I am not sure if I have ever done a movie review on this blog, but I will make it clear that I really love movies. This weekend my wife and I took in four of them that really made an impression. No promises that I will have a chance to write them all up seperately. But in order they were: Take Shelter, starring the incomparable Michael Shannen; We Bought A Zoo; The Cabin in the Woods; and The Ides of March. I did not plan it, but each one really demonstrates in its own way many of the themes I have written about for real life.
First off, I have always felt that film is a combination of folklore and propaganda, so the messages sent by Hollywood are always mixed. It is a reflection of the many different inputs that go into producing a movie.

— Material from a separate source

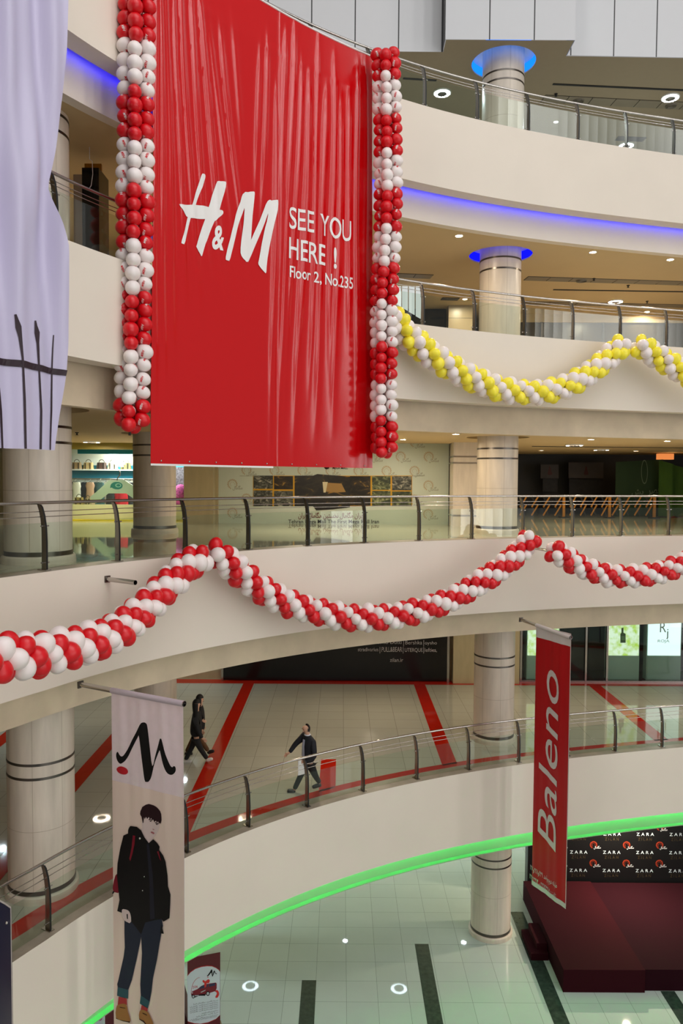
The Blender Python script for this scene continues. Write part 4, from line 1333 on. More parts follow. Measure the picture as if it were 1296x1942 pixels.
b = MB()
for iy in range(6):
    for ix in range(9):
        a = hx0 + .45 + ix * .92 + (.46 if iy % 2 else 0); z = FL[3] + .35 + iy * .47
        if a + .5 < hx1 and not (hx0 + 1.0 < a < hx1 - 1.35 and FL[3] + .15 < z < 0.15): gear(b, sfH, a, z, .17, .004, 0, 1)
b.build('logo_pattern', [M['hlogo'], M['hgrey']], t)
fr = lambda x0, y0, x1, y1: [(x0, y0), (x1, y0), (x1, y1), (x0, y1)]
b = MB(); put_poly(b, sfH, fr(480, 902, 782, 960), .006, 0); b.build('photo_frame', M['yellowline'], t)
for x0, y0, x1, y1, k in ((481, 902, 518, 927, 1), (481, 930, 517, 960, 1), (520, 903, 556, 928, 0), (520, 931, 556, 960, 1), (559, 902, 599, 960, 3), (664, 903, 703, 959, 0), (706, 903, 741, 929, 2), (706, 931, 741, 960, 2), (744, 903, 781, 930, 1), (744, 932, 781, 960, 2)):
    b = MB(); put_poly(b, sfH, fr(x0, y0, x1, y1), .009, 0); b.build('photo_print', PH[k], t)
b = MB(); put_poly(b, sfH, [(594, 902), (602, 899), (664, 904), (664, 962), (632, 966), (600, 968), (594, 960)], .012, 0)
b.build('photo_print', PH[3], t)
b = MB(); put_poly(b, sfH, [(614, 915), (648, 917), (656, 933), (640, 934), (614, 932)], .015, 0); put_poly(b, sfH, [(612, 914), (622, 914), (618, 934), (614, 934)], .016, 1); b.build('photo_print', [mat('lit_building_print', (150, 116, 62), .5), mat('lit_glass_print', (206, 196, 160), .5)], t)
b = MB(); put_poly(b, sfH, fr(455, 902.4, 802, 903.2), .005, 0); b.build('rule_line', M['hgrey'], t)
b = MB()
put_text_px(b, sfH, 'Tehran Mega Mall The First Mega Mall Iran', (547, 992.5), (719, 992.5), 7.0, .008, 0, bold=.012)
put_text_px(b, sfH, '\u0646\ufe8d\u0631\ufef3\ufe8d \ufedd\ufe8e\ufee3\ufe8e\ufb95\ufee3 \ufee6\ufef4\ufe98\ufeb4\ufea8\ufee7 \ufedd\ufe8e\ufee3\ufe8e\ufb95\ufee3 \u0646\ufe8d\ufeae\ufeec\ufe97', (566, 982), (692, 982), 8.8, .008, 1, bold=.016)
b.build('lettering', [M['darkink'], M['brownink']], t)
b = MB()
put_text_px(b, sfH, 'MEGA MALL', (631, 889.5), (660, 889.5), 4, .008, 2, bold=.02)
put_ellipse(b, sfH, 620, 886, 5, 4, .008, 2)
b.build('heading', [M['darkink'], M['brownink'], M['ink']], t)

# stone pilasters beside the hoarding and behind the column
def pilaster(x0, x1, y0, y1, L, mt, bands=()):
    b = MB(); b.box(x0, x1, y0, y1, FL[L], CE[L]); o = struct('pilaster', b, mt); BASE[o.name] = (0, 0, -EZ)
    for z in bands:
        b = MB(); b.box(x0 - .01, x1 + .01, y0 - .01, y1, z - .025, z + .025); b.build('steel_band', M['steel'], o)


q0, q1 = PY(349, 990, 24.4).x, PY(404, 990, 24.4).x
pilaster(q0, q1, 24.4, 25.4, 3, M['stone_dark']); pilaster(q1, hx0, 24.85, 25.4, 3, M['stone_dark'])
q0, q1 = PY(859, 990, 24.0).x, PY(915, 990, 24.0).x
pilaster(hx1, q0, 24.8, 25.4, 3, M['stone_dark']); pilaster(q0, q1, 24.0, 25.4, 3, M['stone'], (PY(880, 866, 24).z, PY(880, 878, 24).z, FL[3] + .35))
b = MB(); b.box(q1, q1 + .05, 24.4, 25.4, FL[3], CE[3]); struct('trim_jamb', b, M['wall_dark'])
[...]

Conservative studio executives, investors, producers, and so on tug in one direction; and progressively-minded creative types pull in another.
A pile of steaming poo like Red Scorpion glares out as obvious propaganda with almost no redeeming value. But most movies contain themes that seek to control and liberate the average person's mind. Sometimes the simultaneous pushes and pulls make a kind of convoluted sense, but other times the activation of frames of competition and cooperation wash each other out. These are not the only frames to be sure, trust and betrayal, hope and pessimism, and the pros and cons of "experts" often play out on the silver screen. Someone or something controlling, and someone(s) being controlled.